WHAT YOU HAVE TO DO
The listing below should be printed exactly, every line of it. Skip the pictures.

## Start DATA FOR THIS TASK

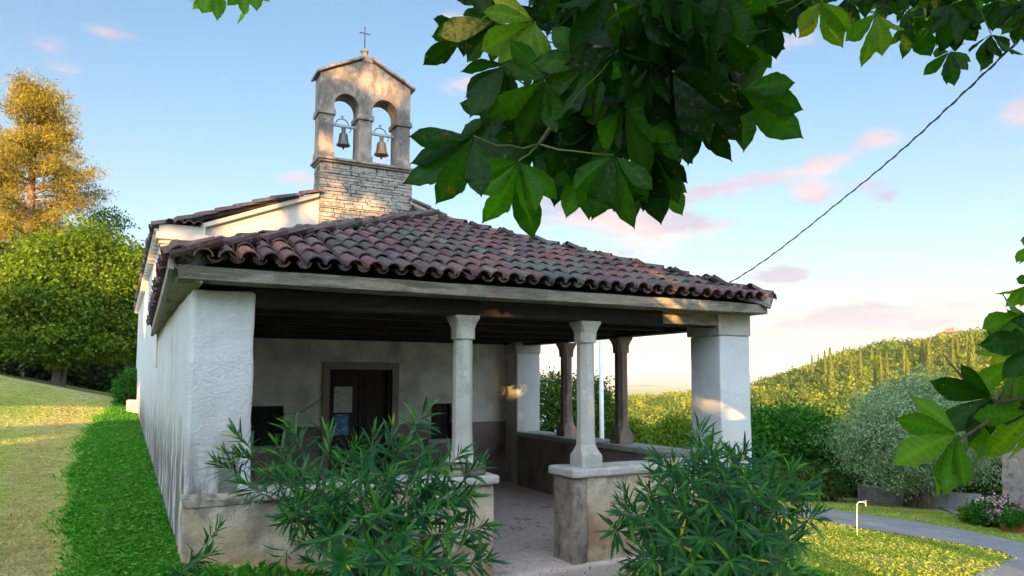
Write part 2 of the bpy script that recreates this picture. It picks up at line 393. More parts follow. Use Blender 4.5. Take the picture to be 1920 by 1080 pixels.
IRON=layered('rusty black iron',(.035,.033,.03),[((.10,.05,.03),(9,9,9),.5,.7,.5)],bump=((50,.3),),rgh=.6)
def mk_tile():
    m,nt,out=newmat('old clay roof tiles'); g=NT(nt)
    c=g.ramp(g.attr(),[(0,(.055,.045,.046)),(.16,(.115,.068,.06)),(.32,(.085,.062,.068)),(.5,(.16,.062,.055)),(.66,(.12,.085,.085)),(.84,(.20,.080,.06)),(.93,(.10,.13,.11)),(1,(.32,.12,.065))])
    c=g.mix(g.math('MULTIPLY',g.ms(g.noise(13,8,.65),.50,.66),.75),c,(.035,.031,.033))
    c=g.mix(g.math('MULTIPLY',g.ms(g.noise(26,8,.6),.54,.68),.5),c,(.27,.24,.23))
    c=g.mix(g.math('MULTIPLY',g.ms(g.noise(1.1,5,.6),.50,.68),.5),c,(.11,.145,.11))
    c=g.mix(g.math('MULTIPLY',g.ms(g.noise(.9,5,.6),.55,.7),.5),c,(.05,.045,.05))
    n=g.bump(g.noise(70,6,.6),.6,.006); n=g.bump(g.noise(18,5),.4,.012,n)
    nt.links.new(g.principled(c,.72,n,0,.35),out.inputs[0]); return m
TILE=mk_tile()
MORTAR=layered('roof mortar',(.26,.25,.235),[((.09,.085,.08),(14,14,14),.45,.62,.8)],bump=((40,1.0),(12,.8)))
# ------------------------------------------------------------ the chapel
chapel=thing('chapel','small white chapel with open tiled porch in front and a double bell gable above','chapel',(0,0,0))
ZC=.80; ZF=-.15; DY=5.55; XR=6.22; XI=5.74
def part(mb,name,mat,bevel=.012,parent=None,smooth=False,rg=None):
    o=mb.build(name,mat,parent or chapel,smooth=smooth,bevel=bevel)
    if rg: rough(o,*rg)
    return o
# left wall of the porch and the nave: one slightly splayed wall
m=MB()
def leftwall(y0,y1,z0,z1,th):
    x=lambda y:-.016*y
    m.add([(x(y0),y0,z0),(x(y0)+th,y0,z0),(x(y1)+th,y1,z0),(x(y1),y1,z0),(x(y0),y0,z1),(x(y0)+th,y0,z1),(x(y1)+th,y1,z1),(x(y1),y1,z1)],
      [(0,1,2,3),(4,7,6,5),(0,4,5,1),(1,5,6,2),(2,6,7,3),(3,7,4,0)])
leftwall(0,DY+.02,-.6,2.46,.50)
part(m,'side_wall',SIDEPLASTER,.03,rg=(.035,.35,5))
m=MB(); leftwall(DY+.05,19.6,-.2,3.93,.5); part(m,'nave_wall',SIDEPLASTER,.02)
m=MB(); m.box(5.78,6.28,DY+.05,19.6,-1.5,3.93); part(m,'nave_wall',PLASTER,.02)
m=MB(); m.prism([(-.3,.0),(6.28,.0),(6.28,3.93),(3.05,5.2),(-.3,3.93)],19.3,19.6); part(m,'rear_wall',UPPER,.02)
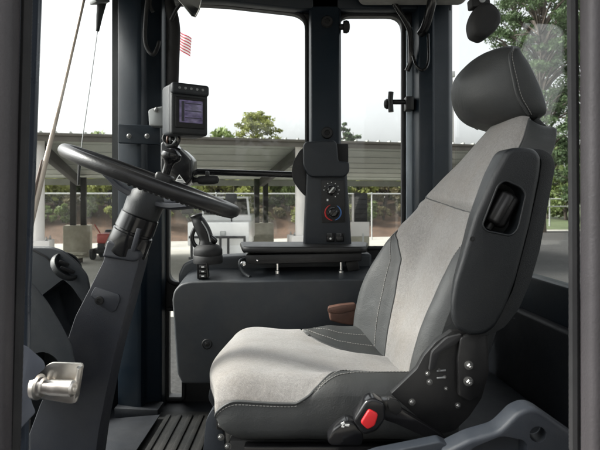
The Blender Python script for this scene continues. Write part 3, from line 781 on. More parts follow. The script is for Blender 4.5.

## End DATA FOR THIS TASK

THE REPLY
Write part 2 of the bpy script that recreates this picture. It picks up at line 393. More parts follow. Use Blender 4.5. Take the picture to be 1920 by 1080 pixels.
IRON=layered('rusty black iron',(.035,.033,.03),[((.10,.05,.03),(9,9,9),.5,.7,.5)],bump=((50,.3),),rgh=.6)
def mk_tile():
    m,nt,out=newmat('old clay roof tiles'); g=NT(nt)
    c=g.ramp(g.attr(),[(0,(.055,.045,.046)),(.16,(.115,.068,.06)),(.32,(.085,.062,.068)),(.5,(.16,.062,.055)),(.66,(.12,.085,.085)),(.84,(.20,.080,.06)),(.93,(.10,.13,.11)),(1,(.32,.12,.065))])
    c=g.mix(g.math('MULTIPLY',g.ms(g.noise(13,8,.65),.50,.66),.75),c,(.035,.031,.033))
    c=g.mix(g.math('MULTIPLY',g.ms(g.noise(26,8,.6),.54,.68),.5),c,(.27,.24,.23))
    c=g.mix(g.math('MULTIPLY',g.ms(g.noise(1.1,5,.6),.50,.68),.5),c,(.11,.145,.11))
    c=g.mix(g.math('MULTIPLY',g.ms(g.noise(.9,5,.6),.55,.7),.5),c,(.05,.045,.05))
    n=g.bump(g.noise(70,6,.6),.6,.006); n=g.bump(g.noise(18,5),.4,.012,n)
    nt.links.new(g.principled(c,.72,n,0,.35),out.inputs[0]); return m
TILE=mk_tile()
MORTAR=layered('roof mortar',(.26,.25,.235),[((.09,.085,.08),(14,14,14),.45,.62,.8)],bump=((40,1.0),(12,.8)))
# ------------------------------------------------------------ the chapel
chapel=thing('chapel','small white chapel with open tiled porch in front and a double bell gable above','chapel',(0,0,0))
ZC=.80; ZF=-.15; DY=5.55; XR=6.22; XI=5.74
def part(mb,name,mat,bevel=.012,parent=None,smooth=False,rg=None):
    o=mb.build(name,mat,parent or chapel,smooth=smooth,bevel=bevel)
    if rg: rough(o,*rg)
    return o
# left wall of the porch and the nave: one slightly splayed wall
m=MB()
def leftwall(y0,y1,z0,z1,th):
    x=lambda y:-.016*y
    m.add([(x(y0),y0,z0),(x(y0)+th,y0,z0),(x(y1)+th,y1,z0),(x(y1),y1,z0),(x(y0),y0,z1),(x(y0)+th,y0,z1),(x(y1)+th,y1,z1),(x(y1),y1,z1)],
      [(0,1,2,3),(4,7,6,5),(0,4,5,1),(1,5,6,2),(2,6,7,3),(3,7,4,0)])
leftwall(0,DY+.02,-.6,2.46,.50)
part(m,'side_wall',SIDEPLASTER,.03,rg=(.035,.35,5))
m=MB(); leftwall(DY+.05,19.6,-.2,3.93,.5); part(m,'nave_wall',SIDEPLASTER,.02)
m=MB(); m.box(5.78,6.28,DY+.05,19.6,-1.5,3.93); part(m,'nave_wall',PLASTER,.02)
m=MB(); m.prism([(-.3,.0),(6.28,.0),(6.28,3.93),(3.05,5.2),(-.3,3.93)],19.3,19.6); part(m,'rear_wall',UPPER,.02)
The Blender Python script for this scene continues. Write part 3, from line 781 on. More parts follow. The script is for Blender 4.5.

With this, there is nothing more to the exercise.